PROBLEM REQUIREMENTS: Your copy of the material must match it exactly, except that pictures are dropped.

— Begin RAW DATA —

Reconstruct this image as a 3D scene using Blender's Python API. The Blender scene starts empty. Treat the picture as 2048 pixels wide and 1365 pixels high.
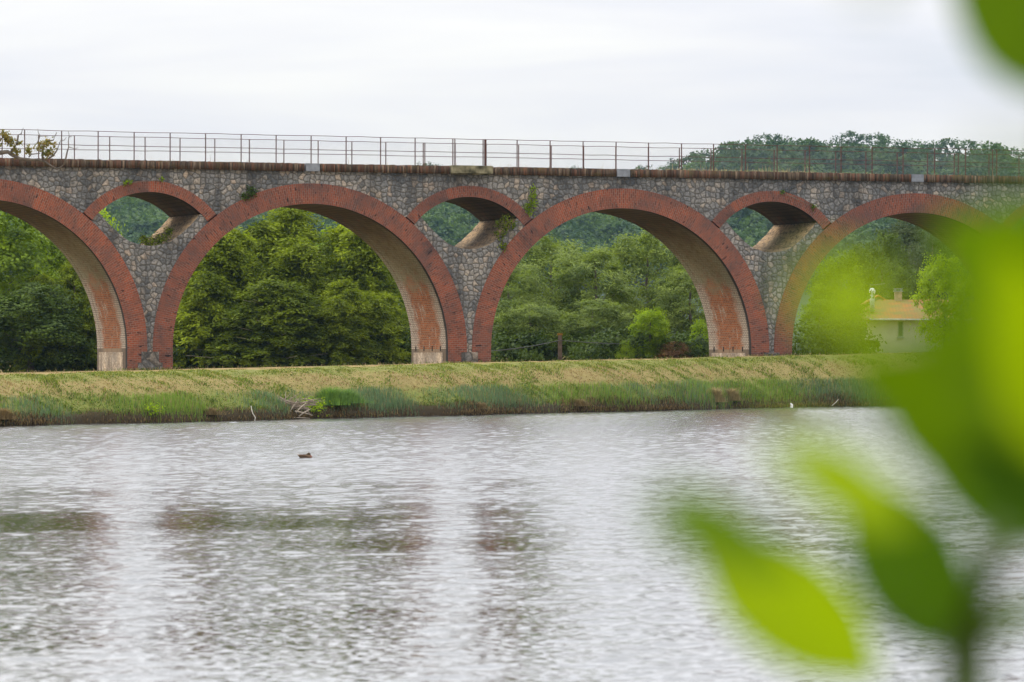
import bpy, math, random
import numpy as np
from mathutils import Vector
R = math.radians
rng = np.random.default_rng(7); random.seed(7)
sc = bpy.context.scene
C = sc.collection
# ------------------------------------------------------------------ camera
F = 8644.0; YH = 713.0; ROLL = 0.00116; H = 2.2      # focal length and horizon in photo pixels, eye height over the water
cam_d = bpy.data.cameras.new('camera'); cam = bpy.data.objects.new('camera', cam_d); C.objects.link(cam)
cam_d.sensor_width = 36; cam_d.lens = F/2048*36; cam_d.shift_y = (YH-682.5)/2048
cam_d.clip_start = 0.05; cam_d.clip_end = 8000
cam.location = (0, 0, H); cam.rotation_euler = (math.pi/2, -ROLL, 0)
cam_d.dof.use_dof = True; cam_d.dof.focus_distance = 190; cam_d.dof.aperture_fstop = 6.0
sc.camera = cam
# ------------------------------------------------------------------ render, world, sun
sc.view_settings.view_transform = 'Standard'; sc.view_settings.look = 'None'
sc.view_settings.exposure = 0.2; sc.view_settings.gamma = 1.0
sc.cycles.use_denoising = True; sc.cycles.use_adaptive_sampling = False; sc.cycles.max_bounces = 6; sc.cycles.diffuse_bounces = 3
sc.cycles.transparent_max_bounces = 8; sc.cycles.volume_bounces = 1; sc.cycles.sample_clamp_indirect = 4
SUN_EL, SUN_AZ = R(34), R(-70)          # azimuth from +Y towards +X: high on the left, a little behind the viaduct
w = bpy.data.worlds.new('World'); sc.world = w; w.use_nodes = True
def lk(nt, a, b): nt.links.new(a, b)
def nd(nt, t, **kw):
    n = nt.nodes.new(t)
    for k, v in kw.items():
        if k.startswith('i_'):
            key = k[2:]; key = int(key) if key.isdigit() else key
            if hasattr(v, 'is_output') or isinstance(v, bpy.types.NodeSocket): nt.links.new(v, n.inputs[key])
            else: n.inputs[key].default_value = v
        else: setattr(n, k, v)
    return n
def ramp(nt, fac, stops, interp='LINEAR'):
    n = nt.nodes.new('ShaderNodeValToRGB'); cr = n.color_ramp; cr.interpolation = interp
    while len(cr.elements) < len(stops): cr.elements.new(0.5)
    for e, (p, c) in zip(cr.elements, stops):
        e.position = p; e.color = (c, c, c, 1) if isinstance(c, (int, float)) else (*c, 1)
    nt.links.new(fac, n.inputs[0]); return n.outputs[0]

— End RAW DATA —

FINAL RESULT:
Reconstruct this image as a 3D scene using Blender's Python API. The Blender scene starts empty. Treat the picture as 2048 pixels wide and 1365 pixels high.
import bpy, math, random
import numpy as np
from mathutils import Vector
R = math.radians
rng = np.random.default_rng(7); random.seed(7)
sc = bpy.context.scene
C = sc.collection
# ------------------------------------------------------------------ camera
F = 8644.0; YH = 713.0; ROLL = 0.00116; H = 2.2      # focal length and horizon in photo pixels, eye height over the water
cam_d = bpy.data.cameras.new('camera'); cam = bpy.data.objects.new('camera', cam_d); C.objects.link(cam)
cam_d.sensor_width = 36; cam_d.lens = F/2048*36; cam_d.shift_y = (YH-682.5)/2048
cam_d.clip_start = 0.05; cam_d.clip_end = 8000
cam.location = (0, 0, H); cam.rotation_euler = (math.pi/2, -ROLL, 0)
cam_d.dof.use_dof = True; cam_d.dof.focus_distance = 190; cam_d.dof.aperture_fstop = 6.0
sc.camera = cam
# ------------------------------------------------------------------ render, world, sun
sc.view_settings.view_transform = 'Standard'; sc.view_settings.look = 'None'
sc.view_settings.exposure = 0.2; sc.view_settings.gamma = 1.0
sc.cycles.use_denoising = True; sc.cycles.use_adaptive_sampling = False; sc.cycles.max_bounces = 6; sc.cycles.diffuse_bounces = 3
sc.cycles.transparent_max_bounces = 8; sc.cycles.volume_bounces = 1; sc.cycles.sample_clamp_indirect = 4
SUN_EL, SUN_AZ = R(34), R(-70)          # azimuth from +Y towards +X: high on the left, a little behind the viaduct
w = bpy.data.worlds.new('World'); sc.world = w; w.use_nodes = True
def lk(nt, a, b): nt.links.new(a, b)
def nd(nt, t, **kw):
    n = nt.nodes.new(t)
    for k, v in kw.items():
        if k.startswith('i_'):
            key = k[2:]; key = int(key) if key.isdigit() else key
            if hasattr(v, 'is_output') or isinstance(v, bpy.types.NodeSocket): nt.links.new(v, n.inputs[key])
            else: n.inputs[key].default_value = v
        else: setattr(n, k, v)
    return n
def ramp(nt, fac, stops, interp='LINEAR'):
    n = nt.nodes.new('ShaderNodeValToRGB'); cr = n.color_ramp; cr.interpolation = interp
    while len(cr.elements) < len(stops): cr.elements.new(0.5)
    for e, (p, c) in zip(cr.elements, stops):
        e.position = p; e.color = (c, c, c, 1) if isinstance(c, (int, float)) else (*c, 1)
    nt.links.new(fac, n.inputs[0]); return n.outputs[0]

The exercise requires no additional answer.